An Agent based form-finding process was developed as a part of seminar subject, Computational Design and Digital Fabrication at ITECH course, University of Stuttgart. Fabric due to its flexible nature provides great potential as formwork to cast concrete shells. The project proposes a form-finding method for fabric-formwork by incorporating structural behavior in a bottom-up manner
Boid-agents are provided custom locomotion and actuation behavior to react to different structural conditions for shell mesh geometry, whereas mesh-face agents are used to store structural data. The aforementioned agent system share data through custom data fields, moderated by a solver object. A structural requirement (here, deformation) is set as a threshold to stop the solver. Physics based solver is used to simulate the fabric and Finite Element Analysis is used to derive structural information in order to guide the Boid-agents.

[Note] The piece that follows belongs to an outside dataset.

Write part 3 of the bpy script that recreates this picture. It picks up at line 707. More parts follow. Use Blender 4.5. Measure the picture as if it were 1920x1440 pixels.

Locomotion behavior for Boid-agents include two main parts: First, standard flocking and containment behaviors helps to simulate “wandering” and second, attraction behaviors informed by local structural values (here, principal bending moments) help to guide the Boid-agents to structurally critical areas. A variety of attraction logics were explored to study the effects of Boid-agents autonomy in target selection. The chosen attraction behavior in the current system provides Boid-agents with a mild level of autonomy by allowing them to select from a range of targets within their proximity. The actuation behavior translates structural values obtained from the mesh system into normalized forces which are used to form-find (deform) the mesh at the Boid-agent’s current location. Each Boid-agent thus adjusts its behavior based on its neighbors’ states to achieve a more even global result. The actuation behavior is derived with the intention of generating new forms while maintaining global structural stability.
The model generates a rich variety of forms within a permissible structural criterion specified by the designer. By varying support conditions, fabric topology and strength, actuation force range, structural value types, a wide range of design outcomes are possible.